The exercise: Print the lines beginning with the one that contains "Continue the Blender" and ending with the one that contains "C = np.stack([X[:, None]", exactly, both included, and no other lines.

Material for this task:
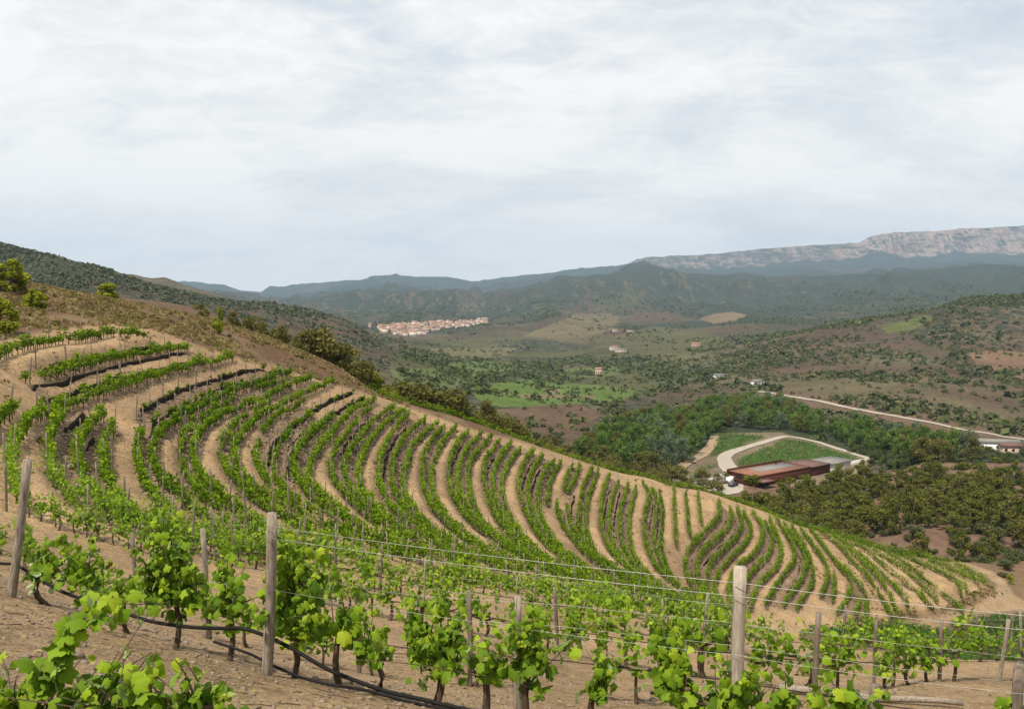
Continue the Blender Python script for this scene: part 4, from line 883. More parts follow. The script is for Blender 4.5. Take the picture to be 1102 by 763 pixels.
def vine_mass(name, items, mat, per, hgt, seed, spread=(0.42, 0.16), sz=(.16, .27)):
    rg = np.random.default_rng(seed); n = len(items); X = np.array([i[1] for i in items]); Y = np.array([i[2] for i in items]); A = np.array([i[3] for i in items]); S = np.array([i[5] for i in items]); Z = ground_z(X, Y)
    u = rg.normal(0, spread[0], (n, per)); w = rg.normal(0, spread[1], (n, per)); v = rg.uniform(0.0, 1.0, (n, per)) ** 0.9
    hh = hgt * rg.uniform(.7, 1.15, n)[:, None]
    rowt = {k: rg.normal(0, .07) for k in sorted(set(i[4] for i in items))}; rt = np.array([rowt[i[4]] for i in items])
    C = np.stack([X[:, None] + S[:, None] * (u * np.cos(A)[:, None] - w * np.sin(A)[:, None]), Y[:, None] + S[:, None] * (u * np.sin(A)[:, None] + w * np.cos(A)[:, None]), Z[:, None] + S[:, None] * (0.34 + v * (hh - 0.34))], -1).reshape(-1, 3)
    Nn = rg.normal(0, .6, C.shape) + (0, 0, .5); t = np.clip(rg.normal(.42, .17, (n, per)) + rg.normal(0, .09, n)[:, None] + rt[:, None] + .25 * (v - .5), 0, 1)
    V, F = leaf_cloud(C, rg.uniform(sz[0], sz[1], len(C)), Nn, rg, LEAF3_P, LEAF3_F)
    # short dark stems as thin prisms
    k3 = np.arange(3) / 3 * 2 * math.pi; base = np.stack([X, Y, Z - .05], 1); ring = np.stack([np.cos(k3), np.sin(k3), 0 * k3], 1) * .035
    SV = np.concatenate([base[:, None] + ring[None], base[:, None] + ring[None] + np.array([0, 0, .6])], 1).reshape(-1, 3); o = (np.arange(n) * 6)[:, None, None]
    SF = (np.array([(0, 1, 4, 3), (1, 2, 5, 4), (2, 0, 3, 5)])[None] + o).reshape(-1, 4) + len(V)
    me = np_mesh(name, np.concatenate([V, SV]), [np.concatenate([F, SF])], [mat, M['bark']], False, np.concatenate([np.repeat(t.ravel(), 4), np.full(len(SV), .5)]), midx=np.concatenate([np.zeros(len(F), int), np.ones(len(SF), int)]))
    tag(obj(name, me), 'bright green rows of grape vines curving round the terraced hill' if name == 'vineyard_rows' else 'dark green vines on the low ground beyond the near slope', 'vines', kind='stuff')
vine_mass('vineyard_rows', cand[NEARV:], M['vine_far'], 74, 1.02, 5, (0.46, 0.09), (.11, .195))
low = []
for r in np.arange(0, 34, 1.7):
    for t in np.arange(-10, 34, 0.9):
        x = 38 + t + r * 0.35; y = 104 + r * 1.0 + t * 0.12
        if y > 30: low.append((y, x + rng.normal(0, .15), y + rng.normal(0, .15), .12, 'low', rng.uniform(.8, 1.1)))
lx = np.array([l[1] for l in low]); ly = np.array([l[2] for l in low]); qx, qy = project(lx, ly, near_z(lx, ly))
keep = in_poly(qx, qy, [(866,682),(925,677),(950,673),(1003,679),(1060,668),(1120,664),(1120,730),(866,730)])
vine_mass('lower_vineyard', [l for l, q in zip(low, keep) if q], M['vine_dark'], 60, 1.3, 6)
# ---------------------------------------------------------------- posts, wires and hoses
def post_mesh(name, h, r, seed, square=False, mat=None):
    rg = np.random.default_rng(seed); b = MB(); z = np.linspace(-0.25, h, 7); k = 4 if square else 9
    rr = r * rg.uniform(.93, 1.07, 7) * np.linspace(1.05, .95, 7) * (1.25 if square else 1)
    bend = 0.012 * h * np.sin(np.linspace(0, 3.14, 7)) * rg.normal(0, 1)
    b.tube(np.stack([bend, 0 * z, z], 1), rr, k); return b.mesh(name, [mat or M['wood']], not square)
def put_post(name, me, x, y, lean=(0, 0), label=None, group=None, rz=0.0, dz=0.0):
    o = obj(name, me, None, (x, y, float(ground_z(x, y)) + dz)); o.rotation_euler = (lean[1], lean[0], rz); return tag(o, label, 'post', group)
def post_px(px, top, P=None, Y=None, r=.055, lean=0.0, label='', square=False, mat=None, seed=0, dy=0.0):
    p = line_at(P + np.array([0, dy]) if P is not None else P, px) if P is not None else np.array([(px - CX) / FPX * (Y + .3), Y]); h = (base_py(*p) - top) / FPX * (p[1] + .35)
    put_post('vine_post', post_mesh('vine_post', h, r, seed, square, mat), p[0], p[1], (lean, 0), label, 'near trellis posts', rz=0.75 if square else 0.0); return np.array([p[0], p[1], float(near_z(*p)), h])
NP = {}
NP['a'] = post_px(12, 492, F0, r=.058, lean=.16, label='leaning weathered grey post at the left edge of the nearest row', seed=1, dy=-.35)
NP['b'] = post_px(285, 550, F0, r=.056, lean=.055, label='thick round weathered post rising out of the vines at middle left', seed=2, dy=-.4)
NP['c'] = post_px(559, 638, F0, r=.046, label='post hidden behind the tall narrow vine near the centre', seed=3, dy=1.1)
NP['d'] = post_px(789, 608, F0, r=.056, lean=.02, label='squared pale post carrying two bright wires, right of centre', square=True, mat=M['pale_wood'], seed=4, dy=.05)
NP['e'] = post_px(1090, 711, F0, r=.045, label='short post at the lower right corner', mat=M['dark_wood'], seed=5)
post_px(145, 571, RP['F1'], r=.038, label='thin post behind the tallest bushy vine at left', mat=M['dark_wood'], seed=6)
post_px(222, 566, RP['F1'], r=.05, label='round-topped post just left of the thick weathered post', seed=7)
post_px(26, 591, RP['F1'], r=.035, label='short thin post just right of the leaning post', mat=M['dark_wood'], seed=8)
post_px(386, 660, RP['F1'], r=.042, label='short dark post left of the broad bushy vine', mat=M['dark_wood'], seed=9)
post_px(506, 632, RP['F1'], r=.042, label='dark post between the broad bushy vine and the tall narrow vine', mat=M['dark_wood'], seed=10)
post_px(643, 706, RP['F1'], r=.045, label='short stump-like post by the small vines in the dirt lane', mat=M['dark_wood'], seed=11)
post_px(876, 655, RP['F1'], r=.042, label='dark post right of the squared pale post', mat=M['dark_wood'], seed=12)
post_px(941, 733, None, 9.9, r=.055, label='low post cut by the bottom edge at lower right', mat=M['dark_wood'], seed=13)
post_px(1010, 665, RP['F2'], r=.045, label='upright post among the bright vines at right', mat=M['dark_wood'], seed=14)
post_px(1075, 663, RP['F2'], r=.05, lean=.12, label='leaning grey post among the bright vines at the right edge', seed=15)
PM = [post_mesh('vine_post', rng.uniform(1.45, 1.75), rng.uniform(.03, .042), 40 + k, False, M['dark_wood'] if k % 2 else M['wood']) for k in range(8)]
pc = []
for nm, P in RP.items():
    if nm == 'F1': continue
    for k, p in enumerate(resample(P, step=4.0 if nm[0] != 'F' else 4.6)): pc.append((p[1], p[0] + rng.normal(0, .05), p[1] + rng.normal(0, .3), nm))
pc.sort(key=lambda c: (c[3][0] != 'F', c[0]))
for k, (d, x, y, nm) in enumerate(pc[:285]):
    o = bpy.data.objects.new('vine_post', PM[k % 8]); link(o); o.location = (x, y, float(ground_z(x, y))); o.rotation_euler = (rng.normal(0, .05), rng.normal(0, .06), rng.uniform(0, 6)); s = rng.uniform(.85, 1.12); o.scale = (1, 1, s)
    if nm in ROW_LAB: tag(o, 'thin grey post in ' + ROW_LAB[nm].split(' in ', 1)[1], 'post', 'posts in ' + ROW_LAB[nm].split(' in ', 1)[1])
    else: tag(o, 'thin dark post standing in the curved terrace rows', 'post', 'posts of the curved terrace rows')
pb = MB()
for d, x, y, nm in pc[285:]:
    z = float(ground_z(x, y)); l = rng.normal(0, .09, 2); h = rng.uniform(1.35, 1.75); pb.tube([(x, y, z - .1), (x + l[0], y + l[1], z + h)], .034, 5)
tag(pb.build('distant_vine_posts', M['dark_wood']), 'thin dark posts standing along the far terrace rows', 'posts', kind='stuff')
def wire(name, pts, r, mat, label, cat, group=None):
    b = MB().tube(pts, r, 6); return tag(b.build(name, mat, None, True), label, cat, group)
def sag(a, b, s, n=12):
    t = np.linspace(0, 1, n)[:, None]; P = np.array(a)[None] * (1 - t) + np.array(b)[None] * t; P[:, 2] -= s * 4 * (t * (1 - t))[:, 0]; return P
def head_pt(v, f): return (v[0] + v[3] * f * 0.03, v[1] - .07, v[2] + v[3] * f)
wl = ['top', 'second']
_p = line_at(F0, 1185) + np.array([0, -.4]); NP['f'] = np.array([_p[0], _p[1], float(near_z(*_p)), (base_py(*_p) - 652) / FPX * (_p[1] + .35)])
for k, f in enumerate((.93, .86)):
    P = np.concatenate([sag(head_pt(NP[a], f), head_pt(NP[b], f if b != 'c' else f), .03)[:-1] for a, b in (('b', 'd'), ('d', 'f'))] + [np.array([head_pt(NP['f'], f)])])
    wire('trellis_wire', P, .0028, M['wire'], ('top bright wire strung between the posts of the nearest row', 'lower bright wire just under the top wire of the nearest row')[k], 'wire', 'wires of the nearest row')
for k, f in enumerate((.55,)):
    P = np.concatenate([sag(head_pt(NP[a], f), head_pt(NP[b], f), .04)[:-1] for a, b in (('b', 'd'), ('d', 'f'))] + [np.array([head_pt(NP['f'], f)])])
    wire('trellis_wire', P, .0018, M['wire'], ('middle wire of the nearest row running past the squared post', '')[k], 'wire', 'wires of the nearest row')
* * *
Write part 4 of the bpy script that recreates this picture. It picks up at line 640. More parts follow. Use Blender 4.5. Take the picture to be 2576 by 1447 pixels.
...
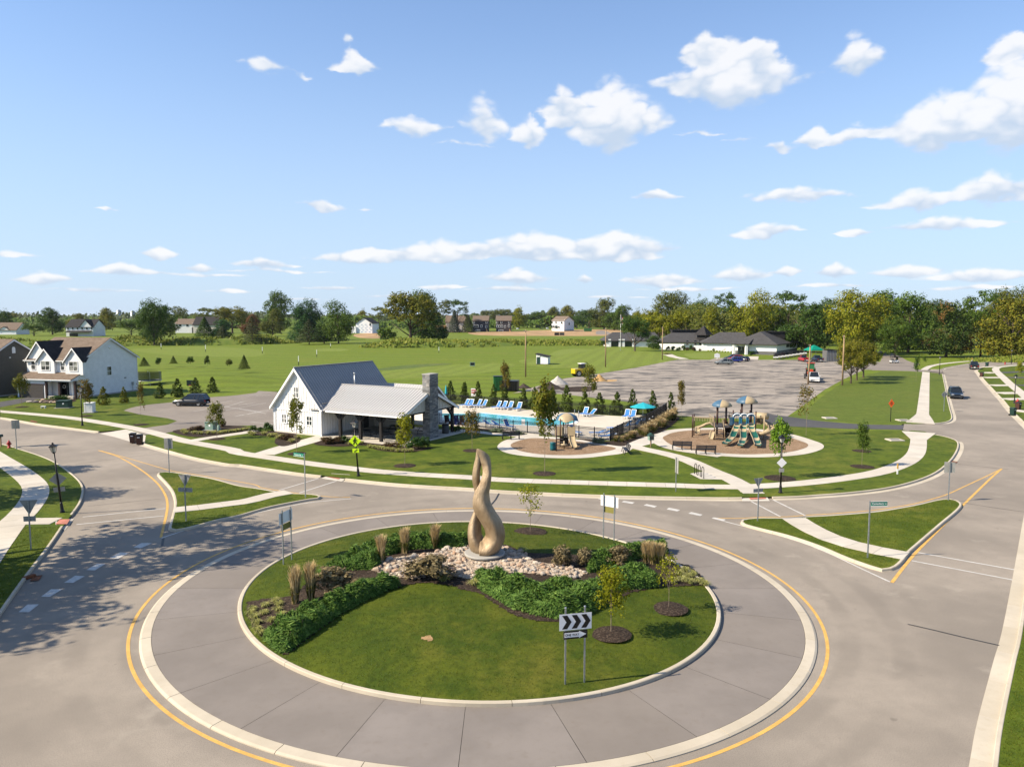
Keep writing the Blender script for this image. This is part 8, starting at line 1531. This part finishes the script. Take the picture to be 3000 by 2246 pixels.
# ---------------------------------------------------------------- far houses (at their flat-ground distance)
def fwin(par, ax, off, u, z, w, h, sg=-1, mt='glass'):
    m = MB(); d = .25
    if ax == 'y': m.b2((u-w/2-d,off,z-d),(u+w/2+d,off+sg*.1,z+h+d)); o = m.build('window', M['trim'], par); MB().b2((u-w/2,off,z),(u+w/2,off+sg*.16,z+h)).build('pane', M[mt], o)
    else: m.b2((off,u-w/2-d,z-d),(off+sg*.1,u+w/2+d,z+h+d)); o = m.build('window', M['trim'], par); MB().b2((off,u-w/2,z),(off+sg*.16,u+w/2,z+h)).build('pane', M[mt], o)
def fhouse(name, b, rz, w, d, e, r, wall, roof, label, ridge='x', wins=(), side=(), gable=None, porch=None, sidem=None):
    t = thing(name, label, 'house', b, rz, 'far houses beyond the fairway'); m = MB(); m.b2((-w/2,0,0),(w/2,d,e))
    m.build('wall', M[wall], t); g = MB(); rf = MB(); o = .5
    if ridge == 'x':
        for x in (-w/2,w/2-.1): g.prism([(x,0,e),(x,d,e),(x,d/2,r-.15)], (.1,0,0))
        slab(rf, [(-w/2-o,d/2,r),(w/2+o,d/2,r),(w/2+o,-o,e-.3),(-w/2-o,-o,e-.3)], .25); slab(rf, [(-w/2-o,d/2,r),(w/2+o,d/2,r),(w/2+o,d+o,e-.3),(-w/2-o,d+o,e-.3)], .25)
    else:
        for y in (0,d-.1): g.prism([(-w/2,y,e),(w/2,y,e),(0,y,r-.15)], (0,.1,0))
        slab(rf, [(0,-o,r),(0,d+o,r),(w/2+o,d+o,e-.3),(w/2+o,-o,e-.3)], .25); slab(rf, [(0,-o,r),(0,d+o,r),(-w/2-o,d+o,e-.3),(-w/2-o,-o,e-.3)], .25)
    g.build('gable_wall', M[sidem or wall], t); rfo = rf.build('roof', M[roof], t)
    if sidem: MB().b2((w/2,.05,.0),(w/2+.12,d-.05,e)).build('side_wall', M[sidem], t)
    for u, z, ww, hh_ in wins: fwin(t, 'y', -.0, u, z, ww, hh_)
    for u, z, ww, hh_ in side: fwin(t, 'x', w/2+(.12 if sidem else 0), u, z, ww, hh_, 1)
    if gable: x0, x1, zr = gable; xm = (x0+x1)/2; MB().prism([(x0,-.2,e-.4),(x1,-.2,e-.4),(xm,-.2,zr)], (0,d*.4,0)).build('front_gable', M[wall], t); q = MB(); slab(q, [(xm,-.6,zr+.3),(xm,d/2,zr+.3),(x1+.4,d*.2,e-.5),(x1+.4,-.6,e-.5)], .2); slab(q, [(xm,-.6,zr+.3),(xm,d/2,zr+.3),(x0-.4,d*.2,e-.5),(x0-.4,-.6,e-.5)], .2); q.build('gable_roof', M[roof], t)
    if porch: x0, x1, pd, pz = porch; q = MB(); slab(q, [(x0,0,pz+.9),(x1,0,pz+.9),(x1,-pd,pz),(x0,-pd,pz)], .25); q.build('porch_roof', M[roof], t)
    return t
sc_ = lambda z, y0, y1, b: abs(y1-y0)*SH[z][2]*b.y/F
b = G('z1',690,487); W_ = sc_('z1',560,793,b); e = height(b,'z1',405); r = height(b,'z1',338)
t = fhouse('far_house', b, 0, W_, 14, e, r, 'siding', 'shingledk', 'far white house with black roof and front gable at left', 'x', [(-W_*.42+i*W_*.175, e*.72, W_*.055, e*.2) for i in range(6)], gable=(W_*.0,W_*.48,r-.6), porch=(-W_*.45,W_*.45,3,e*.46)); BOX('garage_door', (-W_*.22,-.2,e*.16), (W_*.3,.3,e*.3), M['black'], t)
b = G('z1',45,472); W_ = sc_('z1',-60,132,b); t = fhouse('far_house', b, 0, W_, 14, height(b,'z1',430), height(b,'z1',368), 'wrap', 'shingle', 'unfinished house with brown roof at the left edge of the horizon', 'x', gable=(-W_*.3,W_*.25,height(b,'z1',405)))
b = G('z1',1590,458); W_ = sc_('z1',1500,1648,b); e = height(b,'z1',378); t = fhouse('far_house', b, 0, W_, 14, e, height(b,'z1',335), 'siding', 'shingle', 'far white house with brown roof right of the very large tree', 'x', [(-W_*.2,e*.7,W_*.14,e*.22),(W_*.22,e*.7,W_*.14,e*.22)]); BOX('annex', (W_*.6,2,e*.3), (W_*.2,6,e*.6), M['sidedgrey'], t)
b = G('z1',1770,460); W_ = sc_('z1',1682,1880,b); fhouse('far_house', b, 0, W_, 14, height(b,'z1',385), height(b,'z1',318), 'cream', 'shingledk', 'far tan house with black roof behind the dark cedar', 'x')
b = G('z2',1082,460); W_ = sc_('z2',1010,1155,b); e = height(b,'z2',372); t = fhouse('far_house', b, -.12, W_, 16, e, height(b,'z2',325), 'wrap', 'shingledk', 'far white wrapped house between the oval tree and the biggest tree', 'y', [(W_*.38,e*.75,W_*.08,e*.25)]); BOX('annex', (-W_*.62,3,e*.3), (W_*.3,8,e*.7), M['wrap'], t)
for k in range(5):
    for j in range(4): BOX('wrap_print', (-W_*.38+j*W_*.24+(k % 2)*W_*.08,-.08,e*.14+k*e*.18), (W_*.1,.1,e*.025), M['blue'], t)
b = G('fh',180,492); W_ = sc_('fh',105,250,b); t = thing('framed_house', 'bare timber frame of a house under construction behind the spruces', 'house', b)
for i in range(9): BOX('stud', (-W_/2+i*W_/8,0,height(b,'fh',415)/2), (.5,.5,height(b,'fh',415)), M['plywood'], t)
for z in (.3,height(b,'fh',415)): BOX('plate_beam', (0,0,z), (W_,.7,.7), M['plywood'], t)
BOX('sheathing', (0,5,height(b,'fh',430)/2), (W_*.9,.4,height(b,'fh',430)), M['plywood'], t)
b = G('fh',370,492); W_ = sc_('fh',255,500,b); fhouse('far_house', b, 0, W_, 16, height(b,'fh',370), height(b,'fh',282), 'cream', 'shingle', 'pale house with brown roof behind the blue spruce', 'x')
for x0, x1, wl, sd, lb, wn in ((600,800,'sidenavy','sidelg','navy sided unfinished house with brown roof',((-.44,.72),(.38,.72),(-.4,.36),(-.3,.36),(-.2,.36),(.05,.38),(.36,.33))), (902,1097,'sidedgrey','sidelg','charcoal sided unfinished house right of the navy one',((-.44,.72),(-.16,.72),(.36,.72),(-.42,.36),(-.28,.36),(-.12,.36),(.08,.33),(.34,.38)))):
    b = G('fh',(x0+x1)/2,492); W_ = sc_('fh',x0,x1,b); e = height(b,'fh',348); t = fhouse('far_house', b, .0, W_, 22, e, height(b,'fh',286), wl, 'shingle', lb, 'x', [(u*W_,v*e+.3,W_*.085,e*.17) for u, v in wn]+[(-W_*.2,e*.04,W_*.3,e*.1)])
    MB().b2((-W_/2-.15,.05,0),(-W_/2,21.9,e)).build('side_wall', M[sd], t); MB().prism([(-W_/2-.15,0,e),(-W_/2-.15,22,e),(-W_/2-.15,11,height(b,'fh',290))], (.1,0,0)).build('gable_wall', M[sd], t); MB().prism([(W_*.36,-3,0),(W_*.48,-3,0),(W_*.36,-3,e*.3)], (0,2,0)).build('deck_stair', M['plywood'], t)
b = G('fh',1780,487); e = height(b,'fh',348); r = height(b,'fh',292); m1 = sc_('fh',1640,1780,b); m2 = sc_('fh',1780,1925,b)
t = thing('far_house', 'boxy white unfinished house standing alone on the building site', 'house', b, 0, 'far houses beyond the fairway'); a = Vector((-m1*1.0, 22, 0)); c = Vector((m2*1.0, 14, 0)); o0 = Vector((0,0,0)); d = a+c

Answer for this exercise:
Continue the Blender Python script for this scene: part 4, from line 883. More parts follow. The script is for Blender 4.5. Take the picture to be 1102 by 763 pixels.
def vine_mass(name, items, mat, per, hgt, seed, spread=(0.42, 0.16), sz=(.16, .27)):
    rg = np.random.default_rng(seed); n = len(items); X = np.array([i[1] for i in items]); Y = np.array([i[2] for i in items]); A = np.array([i[3] for i in items]); S = np.array([i[5] for i in items]); Z = ground_z(X, Y)
    u = rg.normal(0, spread[0], (n, per)); w = rg.normal(0, spread[1], (n, per)); v = rg.uniform(0.0, 1.0, (n, per)) ** 0.9
    hh = hgt * rg.uniform(.7, 1.15, n)[:, None]
    rowt = {k: rg.normal(0, .07) for k in sorted(set(i[4] for i in items))}; rt = np.array([rowt[i[4]] for i in items])
    C = np.stack([X[:, None] + S[:, None] * (u * np.cos(A)[:, None] - w * np.sin(A)[:, None]), Y[:, None] + S[:, None] * (u * np.sin(A)[:, None] + w * np.cos(A)[:, None]), Z[:, None] + S[:, None] * (0.34 + v * (hh - 0.34))], -1).reshape(-1, 3)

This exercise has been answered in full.